12 August 2008

News flash: do the math, and buying in bulk doesn't save money

A Christian Science Monitor article on bulk warehouse food shopping explains the obvious concept that, if you buy more than you really need, but then you consume it faster (or let a portion of it spoil), then you're not saving any money. The article brings up two further points I'd like to highlight:
Often, prices are cheaper per unit at warehouse clubs, [Clarkson University Professor Larry Compeau] says. But they aren't always less, and customers may overspend because it's difficult to comparison shop between wholesale clubs and regular grocery stores.

Some stores reveal price per unit in terms of ounces, while others in pounds, or even by package. Going between grocery store and warehouse club "takes effort, and unless you have a photographic memory, memorizing even the dozen products you buy most often is a significant task. And if you can't remember it, you have to write the product price down at one store before you go shopping in another," he says.
Keeping a notebook of prices is a well-known and very effective frugal strategy. I don't keep one myself, because I find that, between the four grocery stores I can walk to, I can remember which one has the best produce and which one sells my toothpaste cheapest.

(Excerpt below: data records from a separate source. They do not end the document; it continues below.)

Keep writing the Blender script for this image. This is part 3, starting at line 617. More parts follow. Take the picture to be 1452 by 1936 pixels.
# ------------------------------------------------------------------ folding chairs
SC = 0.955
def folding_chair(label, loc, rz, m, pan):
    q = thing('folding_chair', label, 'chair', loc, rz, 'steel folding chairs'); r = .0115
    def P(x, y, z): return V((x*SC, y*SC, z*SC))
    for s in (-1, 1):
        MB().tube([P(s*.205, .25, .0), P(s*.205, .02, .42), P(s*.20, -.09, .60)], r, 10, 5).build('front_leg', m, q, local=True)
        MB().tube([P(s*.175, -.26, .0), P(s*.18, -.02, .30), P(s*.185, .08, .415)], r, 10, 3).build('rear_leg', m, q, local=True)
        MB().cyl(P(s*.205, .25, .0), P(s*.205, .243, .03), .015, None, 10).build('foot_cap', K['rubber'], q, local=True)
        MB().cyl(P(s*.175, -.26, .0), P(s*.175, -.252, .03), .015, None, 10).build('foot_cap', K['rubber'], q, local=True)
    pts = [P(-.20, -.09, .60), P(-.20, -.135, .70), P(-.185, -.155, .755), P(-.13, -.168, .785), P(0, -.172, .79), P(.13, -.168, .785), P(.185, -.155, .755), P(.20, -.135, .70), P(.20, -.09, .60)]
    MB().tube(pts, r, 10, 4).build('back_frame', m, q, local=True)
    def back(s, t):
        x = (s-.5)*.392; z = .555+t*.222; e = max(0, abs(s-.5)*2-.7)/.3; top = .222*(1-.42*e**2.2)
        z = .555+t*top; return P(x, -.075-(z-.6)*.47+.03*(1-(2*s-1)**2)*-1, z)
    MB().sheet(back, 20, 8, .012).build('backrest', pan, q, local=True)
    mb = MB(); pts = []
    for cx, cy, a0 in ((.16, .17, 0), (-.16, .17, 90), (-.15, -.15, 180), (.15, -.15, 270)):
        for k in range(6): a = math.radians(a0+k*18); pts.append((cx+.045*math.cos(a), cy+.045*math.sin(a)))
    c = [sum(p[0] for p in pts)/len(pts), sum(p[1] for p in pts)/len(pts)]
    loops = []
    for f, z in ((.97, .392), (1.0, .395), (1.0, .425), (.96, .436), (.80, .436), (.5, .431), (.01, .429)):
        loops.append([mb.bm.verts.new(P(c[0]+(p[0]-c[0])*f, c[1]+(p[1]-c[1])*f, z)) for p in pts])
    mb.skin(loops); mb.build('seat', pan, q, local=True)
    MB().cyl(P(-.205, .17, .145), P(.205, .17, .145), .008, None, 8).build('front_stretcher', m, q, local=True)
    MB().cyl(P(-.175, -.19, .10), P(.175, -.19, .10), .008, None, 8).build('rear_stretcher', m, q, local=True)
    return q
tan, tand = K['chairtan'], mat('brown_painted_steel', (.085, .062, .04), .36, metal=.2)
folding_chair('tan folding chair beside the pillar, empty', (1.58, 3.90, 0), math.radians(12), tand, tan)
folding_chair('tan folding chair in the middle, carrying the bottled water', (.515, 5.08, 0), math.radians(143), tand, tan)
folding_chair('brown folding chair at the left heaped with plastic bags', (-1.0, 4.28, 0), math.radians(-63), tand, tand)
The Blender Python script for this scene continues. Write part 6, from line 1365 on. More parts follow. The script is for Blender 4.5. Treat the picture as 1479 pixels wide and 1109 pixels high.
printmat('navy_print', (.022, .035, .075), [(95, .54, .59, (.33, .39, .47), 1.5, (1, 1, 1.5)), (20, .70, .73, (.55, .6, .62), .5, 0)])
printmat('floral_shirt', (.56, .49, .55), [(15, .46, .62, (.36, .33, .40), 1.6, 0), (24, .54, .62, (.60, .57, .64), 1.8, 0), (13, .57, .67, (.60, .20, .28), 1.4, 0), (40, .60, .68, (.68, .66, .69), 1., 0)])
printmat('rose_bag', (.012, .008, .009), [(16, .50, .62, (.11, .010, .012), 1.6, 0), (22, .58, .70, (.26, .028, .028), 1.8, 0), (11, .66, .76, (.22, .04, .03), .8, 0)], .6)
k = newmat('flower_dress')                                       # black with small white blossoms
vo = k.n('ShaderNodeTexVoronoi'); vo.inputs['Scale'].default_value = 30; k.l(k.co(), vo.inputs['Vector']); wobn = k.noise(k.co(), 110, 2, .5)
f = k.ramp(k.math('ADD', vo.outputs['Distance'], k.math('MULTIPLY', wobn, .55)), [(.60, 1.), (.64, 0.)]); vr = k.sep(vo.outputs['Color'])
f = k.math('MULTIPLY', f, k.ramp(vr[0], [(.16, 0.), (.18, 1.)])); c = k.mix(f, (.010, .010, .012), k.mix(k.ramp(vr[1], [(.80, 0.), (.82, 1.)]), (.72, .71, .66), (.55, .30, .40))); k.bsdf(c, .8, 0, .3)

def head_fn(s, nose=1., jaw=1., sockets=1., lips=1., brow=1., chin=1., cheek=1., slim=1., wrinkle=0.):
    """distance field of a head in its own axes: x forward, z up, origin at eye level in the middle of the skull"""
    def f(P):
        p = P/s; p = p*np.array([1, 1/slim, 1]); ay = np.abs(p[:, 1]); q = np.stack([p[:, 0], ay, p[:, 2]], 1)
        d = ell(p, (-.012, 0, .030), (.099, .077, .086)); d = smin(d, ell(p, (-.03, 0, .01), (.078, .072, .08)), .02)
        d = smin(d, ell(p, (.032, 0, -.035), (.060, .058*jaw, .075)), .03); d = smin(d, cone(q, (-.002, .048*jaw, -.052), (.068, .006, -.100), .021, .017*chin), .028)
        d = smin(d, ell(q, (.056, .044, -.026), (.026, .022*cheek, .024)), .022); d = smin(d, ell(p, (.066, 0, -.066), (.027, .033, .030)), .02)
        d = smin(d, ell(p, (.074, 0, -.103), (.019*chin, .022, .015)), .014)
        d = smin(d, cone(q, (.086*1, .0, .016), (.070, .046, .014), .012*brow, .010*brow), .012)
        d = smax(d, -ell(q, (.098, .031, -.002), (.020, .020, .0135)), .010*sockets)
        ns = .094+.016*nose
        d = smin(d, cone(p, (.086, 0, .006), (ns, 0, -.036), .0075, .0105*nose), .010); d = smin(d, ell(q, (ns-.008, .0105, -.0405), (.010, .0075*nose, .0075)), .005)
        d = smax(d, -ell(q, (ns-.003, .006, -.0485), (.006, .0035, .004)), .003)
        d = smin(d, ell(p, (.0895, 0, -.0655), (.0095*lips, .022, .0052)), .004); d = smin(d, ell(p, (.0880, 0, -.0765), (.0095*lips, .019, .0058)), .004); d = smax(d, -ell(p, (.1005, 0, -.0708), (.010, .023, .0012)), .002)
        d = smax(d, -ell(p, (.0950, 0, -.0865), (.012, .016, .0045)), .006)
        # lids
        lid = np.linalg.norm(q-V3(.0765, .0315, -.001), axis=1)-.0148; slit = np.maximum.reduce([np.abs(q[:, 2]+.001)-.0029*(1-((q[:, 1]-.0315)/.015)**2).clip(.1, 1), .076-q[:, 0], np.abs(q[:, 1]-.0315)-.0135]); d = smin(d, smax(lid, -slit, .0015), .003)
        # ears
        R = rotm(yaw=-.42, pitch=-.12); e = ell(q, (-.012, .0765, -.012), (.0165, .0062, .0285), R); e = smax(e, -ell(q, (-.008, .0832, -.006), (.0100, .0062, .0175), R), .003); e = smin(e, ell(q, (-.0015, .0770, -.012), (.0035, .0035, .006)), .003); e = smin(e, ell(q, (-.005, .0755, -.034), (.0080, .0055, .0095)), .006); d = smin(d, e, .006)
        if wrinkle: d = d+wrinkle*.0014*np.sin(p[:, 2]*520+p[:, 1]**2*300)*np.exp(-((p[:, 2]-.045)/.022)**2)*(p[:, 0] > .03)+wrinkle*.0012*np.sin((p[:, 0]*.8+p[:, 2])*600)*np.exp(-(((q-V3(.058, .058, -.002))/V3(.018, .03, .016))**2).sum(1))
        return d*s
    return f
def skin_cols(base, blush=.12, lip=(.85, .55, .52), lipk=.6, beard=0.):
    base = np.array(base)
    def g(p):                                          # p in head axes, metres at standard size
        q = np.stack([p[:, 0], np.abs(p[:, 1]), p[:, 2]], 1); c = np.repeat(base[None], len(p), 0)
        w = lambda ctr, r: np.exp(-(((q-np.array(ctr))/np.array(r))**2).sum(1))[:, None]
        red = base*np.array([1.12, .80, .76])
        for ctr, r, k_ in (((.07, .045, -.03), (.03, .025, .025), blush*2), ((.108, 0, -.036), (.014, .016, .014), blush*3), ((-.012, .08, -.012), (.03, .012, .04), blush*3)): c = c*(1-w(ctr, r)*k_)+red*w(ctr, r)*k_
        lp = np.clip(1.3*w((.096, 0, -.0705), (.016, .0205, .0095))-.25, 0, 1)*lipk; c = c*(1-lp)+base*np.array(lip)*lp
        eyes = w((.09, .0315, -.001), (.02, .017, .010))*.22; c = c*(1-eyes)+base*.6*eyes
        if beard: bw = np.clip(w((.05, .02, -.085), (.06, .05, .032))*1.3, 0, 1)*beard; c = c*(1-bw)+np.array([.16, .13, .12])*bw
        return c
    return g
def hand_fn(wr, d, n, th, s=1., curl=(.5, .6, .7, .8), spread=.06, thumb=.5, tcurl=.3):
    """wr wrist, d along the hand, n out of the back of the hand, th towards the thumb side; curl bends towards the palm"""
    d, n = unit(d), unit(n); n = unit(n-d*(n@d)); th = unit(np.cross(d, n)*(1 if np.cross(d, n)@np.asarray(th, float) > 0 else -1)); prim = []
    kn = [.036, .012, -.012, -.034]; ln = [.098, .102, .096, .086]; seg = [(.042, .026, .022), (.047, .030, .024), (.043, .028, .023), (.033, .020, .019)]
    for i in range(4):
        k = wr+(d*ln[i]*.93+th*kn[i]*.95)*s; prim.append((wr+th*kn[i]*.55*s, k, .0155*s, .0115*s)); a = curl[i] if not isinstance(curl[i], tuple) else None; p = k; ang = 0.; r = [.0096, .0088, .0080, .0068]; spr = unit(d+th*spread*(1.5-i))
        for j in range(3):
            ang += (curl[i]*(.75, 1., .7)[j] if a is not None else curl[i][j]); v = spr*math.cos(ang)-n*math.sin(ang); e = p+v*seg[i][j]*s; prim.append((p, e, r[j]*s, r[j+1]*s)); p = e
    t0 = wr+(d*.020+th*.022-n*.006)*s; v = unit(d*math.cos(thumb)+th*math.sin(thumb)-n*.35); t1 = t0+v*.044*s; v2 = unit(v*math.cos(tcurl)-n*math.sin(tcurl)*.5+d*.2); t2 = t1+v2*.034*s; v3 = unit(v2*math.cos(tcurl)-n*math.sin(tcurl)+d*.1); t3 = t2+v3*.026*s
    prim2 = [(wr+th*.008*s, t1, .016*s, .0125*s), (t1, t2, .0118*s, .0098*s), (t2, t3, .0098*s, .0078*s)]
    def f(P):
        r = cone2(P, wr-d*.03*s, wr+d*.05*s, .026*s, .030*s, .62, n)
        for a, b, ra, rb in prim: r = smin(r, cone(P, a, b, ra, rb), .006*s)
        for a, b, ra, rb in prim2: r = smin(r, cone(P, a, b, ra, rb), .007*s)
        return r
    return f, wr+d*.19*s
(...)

I think Compeau in the article there is referring to convenience foods (boxed macaroni and cheese, baking mixes, frozen dinners, bagged salads, etc.), frou-frou cleaning products (stuff above and beyond your basic ammonia, bleach, vinegar, scouring powder, cheap dish soap, and sponges), and other things I can't think of because I'm such an atypical consumer. I mean, I had to get something at KMart a few days ago -- only place in Center City where I can get a mattress pad and similar housewares -- and it's weird to me to see the aisles upon aisles of stuff that either I never, ever buy, or I never buy new. Scented candles, cases of blue sodapop, canned cheese, bubble bath, food storage bags, junk food and cookies, etc.

Though I admit I do buy cookies once in a while. It's more satisfying than I care to admit that Nestlé did not change the recipe for LU cookies when they bought the brand recently. As for McCormick when they bought Old Bay Seasoning from the Old Baltimore Spice Co. sometime in the 1990s: -shakes fist- Damn youuuu!

Anyway, my point is that, once you quit buying things you don't really need, and then move from name brand stuff to generic stuff, and then move from convenience foods to making foods from scratch, you don't need a bulk warehouse any more. You will automatically save money on your weekly groceries. The groceries that are "cheaper" at a bulk warehouse are almost solely name-brand convenience and junk foods.

And meats, from what I understand. The impression I get is that you can save a bundle on good cuts of meat at bulk warehouses, especially if you have a deep-freeze. But for myself, I went vegetarian in the early 1990s and started eating fish again only a few years ago. My local supermarket sells canned tuna at a deep discount a few times a year, so I buy a dozen cans when I spot the sale. While I'm certain that a bulk warehouse does better than that price as a rule -- unless it's only for the larger cans, which I don't use -- I can't otherwise justify a trip to the closest bulk warehouse.

Can I get a wild Alaskan salmon steak at the closest warehouse store? I'll do that as a treat for myself or guests once or twice a year. I wonder if they sell wild salmon or only the artificially colored farmed Atlantic salmon. But to continue:
Buying in bulk isn't always a bad idea, Compeau says. Shoppers probably won't roll through toilet paper any faster whether they have 30 rolls on hand or five. But overbuying food products often creates a different outcome.

"If you buy cases of soda, you're more likely to consume it faster than if you only have a six-pack," he says, adding that people consume a bounty of food more quickly than if they must conserve the same food product.
And this is why you should be able to buy beer by the six-pack in Pennsylvania, rather than having to get it a case at a time at a distributor. If I have six bottles of Rowhouse Red in the fridge, I'll have one with dinner. If I have a case of Kenzinger, though, I'll have two with dinner, a third while my daughter is taking her shower, and a fourth that makes me pass out before her bedtime.

'Cause I like Kenzinger a little better. It sure does taste good on a hot summer afternoon when I have to console myself at having blown almost all of my weekly food budget on farmer's market produce, and when I get maudlin about how nowadays Old Bay doesn't taste as good as it used to.